Check every line of the material below for "continues". Give the number of lines that have it, and only that.

* * * * * * * * *

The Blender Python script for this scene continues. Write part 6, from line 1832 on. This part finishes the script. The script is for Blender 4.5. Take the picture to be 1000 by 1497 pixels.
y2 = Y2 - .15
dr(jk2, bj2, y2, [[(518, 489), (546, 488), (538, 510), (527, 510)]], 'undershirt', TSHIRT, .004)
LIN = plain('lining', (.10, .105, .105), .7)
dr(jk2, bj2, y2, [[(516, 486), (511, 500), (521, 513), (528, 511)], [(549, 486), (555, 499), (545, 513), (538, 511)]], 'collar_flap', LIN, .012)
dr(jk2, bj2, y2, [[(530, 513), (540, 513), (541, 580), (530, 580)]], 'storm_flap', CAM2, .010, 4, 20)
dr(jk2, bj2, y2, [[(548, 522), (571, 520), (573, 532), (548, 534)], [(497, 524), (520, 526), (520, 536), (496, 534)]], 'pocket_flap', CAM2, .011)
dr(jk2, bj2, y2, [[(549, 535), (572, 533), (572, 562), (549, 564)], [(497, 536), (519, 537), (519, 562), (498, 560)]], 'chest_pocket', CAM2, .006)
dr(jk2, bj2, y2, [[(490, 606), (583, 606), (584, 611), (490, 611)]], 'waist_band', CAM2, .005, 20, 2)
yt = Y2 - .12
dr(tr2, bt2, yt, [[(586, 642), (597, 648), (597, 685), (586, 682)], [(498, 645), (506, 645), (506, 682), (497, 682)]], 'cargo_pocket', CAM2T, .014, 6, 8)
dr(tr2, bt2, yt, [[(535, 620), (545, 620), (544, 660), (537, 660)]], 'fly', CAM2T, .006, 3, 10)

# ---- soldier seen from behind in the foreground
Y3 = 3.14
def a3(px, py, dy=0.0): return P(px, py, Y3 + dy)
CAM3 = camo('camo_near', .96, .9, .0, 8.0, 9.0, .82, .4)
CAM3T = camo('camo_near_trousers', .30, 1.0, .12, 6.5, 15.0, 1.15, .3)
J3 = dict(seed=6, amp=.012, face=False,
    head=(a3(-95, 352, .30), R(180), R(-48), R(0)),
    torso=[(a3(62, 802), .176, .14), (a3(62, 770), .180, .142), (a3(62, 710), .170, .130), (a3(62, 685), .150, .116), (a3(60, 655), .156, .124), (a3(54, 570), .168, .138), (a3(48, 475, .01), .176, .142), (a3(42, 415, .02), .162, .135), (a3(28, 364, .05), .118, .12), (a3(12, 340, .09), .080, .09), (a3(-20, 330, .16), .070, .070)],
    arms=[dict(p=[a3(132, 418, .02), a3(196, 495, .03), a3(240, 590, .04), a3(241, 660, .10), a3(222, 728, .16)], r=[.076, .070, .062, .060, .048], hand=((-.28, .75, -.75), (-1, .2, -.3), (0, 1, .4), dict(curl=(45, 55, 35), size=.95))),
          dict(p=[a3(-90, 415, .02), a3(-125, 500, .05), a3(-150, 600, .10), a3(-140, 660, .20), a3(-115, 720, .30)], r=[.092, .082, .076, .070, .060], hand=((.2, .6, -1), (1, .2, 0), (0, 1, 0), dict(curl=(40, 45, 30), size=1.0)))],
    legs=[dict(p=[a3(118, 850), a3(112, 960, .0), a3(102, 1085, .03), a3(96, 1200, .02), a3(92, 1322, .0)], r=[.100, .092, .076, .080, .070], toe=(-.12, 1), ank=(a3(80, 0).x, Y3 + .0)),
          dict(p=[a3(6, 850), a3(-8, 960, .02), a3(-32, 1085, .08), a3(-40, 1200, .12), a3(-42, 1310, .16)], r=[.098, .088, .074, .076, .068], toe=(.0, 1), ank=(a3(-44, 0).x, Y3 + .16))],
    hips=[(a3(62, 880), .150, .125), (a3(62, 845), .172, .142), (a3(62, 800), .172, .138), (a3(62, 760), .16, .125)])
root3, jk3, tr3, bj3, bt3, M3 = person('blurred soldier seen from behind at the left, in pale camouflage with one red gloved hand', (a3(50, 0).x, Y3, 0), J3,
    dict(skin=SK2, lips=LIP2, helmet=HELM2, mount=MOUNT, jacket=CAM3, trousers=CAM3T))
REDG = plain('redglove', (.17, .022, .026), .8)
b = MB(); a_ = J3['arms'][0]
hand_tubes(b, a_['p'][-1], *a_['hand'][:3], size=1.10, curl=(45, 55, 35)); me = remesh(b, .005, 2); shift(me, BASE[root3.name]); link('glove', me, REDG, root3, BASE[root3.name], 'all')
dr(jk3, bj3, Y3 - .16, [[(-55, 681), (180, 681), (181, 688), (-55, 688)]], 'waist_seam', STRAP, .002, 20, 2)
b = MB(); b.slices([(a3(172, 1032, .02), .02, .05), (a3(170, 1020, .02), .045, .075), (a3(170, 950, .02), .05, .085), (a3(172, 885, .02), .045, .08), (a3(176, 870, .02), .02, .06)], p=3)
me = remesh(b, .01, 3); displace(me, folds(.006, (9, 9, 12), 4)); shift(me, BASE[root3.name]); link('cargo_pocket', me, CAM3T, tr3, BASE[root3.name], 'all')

* * * * * * * * *

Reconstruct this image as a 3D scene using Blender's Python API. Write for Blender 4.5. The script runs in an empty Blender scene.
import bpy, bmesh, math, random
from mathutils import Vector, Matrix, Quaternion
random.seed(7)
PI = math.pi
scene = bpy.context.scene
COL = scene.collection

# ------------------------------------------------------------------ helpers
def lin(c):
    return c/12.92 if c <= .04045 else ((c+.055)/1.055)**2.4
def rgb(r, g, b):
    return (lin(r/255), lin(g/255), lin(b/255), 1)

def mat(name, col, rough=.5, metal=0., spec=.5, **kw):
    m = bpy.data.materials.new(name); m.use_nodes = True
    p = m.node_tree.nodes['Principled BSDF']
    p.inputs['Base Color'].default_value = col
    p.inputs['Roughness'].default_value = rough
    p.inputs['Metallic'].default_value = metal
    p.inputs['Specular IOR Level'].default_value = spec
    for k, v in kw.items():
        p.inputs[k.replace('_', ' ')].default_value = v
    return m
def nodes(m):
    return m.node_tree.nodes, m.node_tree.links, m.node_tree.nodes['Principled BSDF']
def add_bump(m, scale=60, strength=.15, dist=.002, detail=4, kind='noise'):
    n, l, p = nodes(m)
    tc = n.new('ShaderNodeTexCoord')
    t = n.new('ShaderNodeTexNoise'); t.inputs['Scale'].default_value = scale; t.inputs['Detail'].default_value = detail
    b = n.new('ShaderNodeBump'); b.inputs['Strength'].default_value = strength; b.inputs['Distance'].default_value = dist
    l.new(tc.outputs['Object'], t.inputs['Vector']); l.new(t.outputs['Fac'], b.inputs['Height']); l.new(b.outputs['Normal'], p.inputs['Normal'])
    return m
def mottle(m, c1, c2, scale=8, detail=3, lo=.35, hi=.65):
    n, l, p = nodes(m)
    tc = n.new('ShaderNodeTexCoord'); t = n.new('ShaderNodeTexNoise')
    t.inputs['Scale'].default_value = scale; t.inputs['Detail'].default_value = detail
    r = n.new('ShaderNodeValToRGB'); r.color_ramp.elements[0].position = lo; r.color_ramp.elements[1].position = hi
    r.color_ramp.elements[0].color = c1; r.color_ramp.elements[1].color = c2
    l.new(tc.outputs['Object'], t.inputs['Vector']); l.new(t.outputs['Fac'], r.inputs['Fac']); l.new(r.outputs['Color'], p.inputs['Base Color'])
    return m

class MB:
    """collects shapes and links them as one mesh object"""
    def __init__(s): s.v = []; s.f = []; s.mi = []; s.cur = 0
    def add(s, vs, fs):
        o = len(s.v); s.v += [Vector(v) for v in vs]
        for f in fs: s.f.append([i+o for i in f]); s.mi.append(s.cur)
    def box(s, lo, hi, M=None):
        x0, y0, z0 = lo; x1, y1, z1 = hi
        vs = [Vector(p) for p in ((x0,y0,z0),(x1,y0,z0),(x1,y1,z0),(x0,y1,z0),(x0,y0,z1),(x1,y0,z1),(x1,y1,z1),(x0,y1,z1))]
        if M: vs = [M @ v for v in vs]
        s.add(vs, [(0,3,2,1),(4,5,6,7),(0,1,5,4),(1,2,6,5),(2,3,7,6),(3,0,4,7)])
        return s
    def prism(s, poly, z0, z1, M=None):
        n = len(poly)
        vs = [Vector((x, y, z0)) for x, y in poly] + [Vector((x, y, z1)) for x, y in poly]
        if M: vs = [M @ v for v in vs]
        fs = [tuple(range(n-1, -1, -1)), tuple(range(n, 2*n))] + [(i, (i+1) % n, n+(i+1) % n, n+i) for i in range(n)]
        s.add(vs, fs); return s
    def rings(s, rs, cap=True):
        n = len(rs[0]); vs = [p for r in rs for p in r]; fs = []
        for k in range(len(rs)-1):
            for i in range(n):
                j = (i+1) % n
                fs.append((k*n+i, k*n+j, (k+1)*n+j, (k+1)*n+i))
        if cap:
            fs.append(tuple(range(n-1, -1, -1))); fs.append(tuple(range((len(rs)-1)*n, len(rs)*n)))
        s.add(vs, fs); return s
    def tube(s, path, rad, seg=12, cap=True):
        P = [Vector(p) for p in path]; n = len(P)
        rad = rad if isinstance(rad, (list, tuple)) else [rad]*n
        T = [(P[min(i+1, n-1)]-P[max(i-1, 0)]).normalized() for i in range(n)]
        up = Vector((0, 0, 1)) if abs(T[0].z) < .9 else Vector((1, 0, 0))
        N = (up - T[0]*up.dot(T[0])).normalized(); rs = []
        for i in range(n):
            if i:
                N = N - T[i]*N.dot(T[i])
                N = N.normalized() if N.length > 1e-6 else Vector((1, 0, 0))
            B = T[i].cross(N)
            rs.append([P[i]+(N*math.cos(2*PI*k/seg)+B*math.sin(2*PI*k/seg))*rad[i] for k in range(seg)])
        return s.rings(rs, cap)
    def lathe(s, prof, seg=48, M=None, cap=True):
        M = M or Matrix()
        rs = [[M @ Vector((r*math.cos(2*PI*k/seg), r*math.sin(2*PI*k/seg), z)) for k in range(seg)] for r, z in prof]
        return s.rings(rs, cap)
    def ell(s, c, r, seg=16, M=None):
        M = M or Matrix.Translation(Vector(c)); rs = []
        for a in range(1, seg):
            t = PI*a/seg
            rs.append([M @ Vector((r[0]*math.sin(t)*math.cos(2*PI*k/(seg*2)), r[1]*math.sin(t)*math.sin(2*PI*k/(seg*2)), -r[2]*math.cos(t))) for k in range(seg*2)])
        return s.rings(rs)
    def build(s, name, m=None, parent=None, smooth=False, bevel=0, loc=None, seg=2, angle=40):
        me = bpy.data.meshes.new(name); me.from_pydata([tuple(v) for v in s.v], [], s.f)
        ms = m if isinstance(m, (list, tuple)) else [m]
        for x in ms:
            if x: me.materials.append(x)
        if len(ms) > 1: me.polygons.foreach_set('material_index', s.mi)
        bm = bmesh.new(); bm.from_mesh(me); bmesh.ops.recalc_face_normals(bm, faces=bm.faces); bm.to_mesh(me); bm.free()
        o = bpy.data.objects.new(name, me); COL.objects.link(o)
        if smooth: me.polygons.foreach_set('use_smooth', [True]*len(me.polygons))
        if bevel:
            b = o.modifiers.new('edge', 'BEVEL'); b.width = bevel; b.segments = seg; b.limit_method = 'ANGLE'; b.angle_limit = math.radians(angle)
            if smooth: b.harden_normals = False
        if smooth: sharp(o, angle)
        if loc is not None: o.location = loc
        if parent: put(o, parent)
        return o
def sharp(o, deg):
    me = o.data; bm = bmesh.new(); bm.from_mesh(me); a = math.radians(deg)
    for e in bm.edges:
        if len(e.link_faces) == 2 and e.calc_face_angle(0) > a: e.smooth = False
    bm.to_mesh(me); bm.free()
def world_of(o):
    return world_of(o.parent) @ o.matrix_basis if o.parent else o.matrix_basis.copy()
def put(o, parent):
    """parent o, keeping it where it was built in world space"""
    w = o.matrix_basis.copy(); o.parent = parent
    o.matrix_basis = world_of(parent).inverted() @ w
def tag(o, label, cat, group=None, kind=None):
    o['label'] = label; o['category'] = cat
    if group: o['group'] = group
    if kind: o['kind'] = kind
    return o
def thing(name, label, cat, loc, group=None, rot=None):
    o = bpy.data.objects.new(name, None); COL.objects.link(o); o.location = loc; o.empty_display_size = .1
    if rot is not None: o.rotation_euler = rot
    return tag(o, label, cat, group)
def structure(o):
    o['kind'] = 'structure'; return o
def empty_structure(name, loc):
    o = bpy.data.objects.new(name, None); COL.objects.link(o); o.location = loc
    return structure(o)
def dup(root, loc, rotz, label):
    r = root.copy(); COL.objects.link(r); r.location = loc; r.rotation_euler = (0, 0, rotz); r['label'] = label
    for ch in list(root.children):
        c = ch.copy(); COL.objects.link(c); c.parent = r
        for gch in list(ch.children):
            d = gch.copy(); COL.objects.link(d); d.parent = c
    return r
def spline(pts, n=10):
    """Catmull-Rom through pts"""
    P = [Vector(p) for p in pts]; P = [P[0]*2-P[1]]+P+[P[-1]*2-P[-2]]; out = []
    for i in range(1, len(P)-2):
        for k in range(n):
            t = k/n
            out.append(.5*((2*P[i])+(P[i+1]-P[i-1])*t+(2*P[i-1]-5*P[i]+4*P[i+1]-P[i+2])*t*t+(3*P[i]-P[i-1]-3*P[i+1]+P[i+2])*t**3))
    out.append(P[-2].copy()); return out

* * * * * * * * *

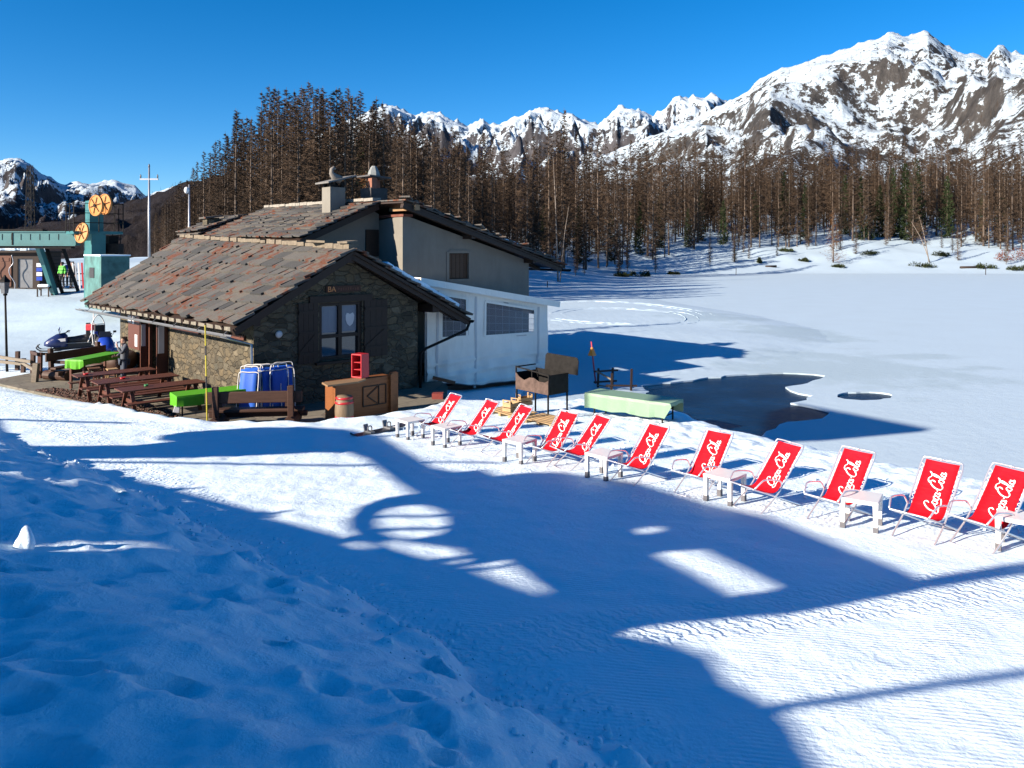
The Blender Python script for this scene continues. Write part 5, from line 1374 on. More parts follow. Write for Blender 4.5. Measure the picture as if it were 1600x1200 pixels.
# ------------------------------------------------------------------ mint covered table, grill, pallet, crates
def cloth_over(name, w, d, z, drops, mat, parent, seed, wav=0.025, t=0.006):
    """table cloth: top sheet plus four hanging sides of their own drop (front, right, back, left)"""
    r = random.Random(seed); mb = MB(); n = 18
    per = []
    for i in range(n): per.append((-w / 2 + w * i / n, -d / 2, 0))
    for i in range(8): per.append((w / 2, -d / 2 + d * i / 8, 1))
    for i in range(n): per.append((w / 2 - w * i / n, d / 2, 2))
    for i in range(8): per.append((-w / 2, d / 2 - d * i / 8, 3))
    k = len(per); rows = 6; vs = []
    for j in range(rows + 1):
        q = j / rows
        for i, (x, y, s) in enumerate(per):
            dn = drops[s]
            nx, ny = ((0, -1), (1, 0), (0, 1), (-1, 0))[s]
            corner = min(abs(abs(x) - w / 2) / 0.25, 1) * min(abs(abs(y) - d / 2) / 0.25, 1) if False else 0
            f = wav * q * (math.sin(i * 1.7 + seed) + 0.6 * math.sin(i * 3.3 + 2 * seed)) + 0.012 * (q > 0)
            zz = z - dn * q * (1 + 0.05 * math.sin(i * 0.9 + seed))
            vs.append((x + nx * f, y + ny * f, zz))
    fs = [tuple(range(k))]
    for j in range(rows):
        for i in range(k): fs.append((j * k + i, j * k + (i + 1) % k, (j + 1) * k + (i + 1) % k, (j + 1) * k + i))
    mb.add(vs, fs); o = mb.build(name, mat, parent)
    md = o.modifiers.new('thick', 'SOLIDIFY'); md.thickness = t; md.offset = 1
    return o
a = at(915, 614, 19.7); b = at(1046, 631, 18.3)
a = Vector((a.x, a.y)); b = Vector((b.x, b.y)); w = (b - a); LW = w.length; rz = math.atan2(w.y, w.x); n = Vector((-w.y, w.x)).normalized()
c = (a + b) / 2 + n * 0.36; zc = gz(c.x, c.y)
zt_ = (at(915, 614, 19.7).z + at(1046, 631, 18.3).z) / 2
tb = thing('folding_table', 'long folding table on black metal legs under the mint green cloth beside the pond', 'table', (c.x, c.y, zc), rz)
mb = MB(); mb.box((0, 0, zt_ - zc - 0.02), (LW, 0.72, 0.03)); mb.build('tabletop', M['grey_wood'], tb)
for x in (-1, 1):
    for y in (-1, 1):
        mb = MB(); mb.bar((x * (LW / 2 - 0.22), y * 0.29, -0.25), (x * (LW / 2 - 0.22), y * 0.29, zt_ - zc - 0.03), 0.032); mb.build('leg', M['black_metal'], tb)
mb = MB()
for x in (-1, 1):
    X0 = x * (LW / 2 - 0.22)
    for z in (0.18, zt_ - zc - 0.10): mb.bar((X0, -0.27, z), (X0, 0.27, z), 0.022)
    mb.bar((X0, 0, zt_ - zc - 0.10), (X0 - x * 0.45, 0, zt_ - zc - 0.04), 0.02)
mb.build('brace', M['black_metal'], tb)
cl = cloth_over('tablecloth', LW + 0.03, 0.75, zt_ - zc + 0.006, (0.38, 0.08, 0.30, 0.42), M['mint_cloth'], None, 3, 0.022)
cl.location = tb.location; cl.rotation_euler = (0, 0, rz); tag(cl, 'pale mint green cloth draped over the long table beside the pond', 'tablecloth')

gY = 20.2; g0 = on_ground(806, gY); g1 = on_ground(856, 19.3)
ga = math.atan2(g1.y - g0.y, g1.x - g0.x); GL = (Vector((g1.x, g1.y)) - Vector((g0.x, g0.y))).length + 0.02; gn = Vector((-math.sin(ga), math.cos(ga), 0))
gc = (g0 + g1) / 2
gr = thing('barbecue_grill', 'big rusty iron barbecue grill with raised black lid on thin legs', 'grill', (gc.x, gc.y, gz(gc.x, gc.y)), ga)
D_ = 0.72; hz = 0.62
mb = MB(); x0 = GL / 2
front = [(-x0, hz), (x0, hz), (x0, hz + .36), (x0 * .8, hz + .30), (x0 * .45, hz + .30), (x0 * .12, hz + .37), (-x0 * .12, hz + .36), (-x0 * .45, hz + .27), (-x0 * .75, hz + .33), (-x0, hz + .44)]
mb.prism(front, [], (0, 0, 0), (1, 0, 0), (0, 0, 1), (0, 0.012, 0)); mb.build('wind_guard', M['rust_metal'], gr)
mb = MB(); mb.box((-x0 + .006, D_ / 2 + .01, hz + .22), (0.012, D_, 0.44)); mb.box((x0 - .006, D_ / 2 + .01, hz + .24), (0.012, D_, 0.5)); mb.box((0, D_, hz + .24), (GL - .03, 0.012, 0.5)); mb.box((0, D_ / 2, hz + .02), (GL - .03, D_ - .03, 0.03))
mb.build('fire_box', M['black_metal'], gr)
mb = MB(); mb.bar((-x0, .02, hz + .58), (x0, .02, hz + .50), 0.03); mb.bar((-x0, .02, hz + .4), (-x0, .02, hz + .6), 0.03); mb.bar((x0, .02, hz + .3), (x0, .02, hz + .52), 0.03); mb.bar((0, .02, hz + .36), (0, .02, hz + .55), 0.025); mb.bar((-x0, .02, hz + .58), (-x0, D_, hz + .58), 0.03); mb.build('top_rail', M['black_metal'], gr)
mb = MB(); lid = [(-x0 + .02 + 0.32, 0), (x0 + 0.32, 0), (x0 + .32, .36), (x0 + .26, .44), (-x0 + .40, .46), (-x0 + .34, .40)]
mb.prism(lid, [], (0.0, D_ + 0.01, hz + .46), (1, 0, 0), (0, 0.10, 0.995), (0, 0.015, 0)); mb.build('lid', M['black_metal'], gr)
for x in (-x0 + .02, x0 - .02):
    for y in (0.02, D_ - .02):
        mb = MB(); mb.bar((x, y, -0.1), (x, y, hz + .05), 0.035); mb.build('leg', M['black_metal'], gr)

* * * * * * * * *

Complete output
2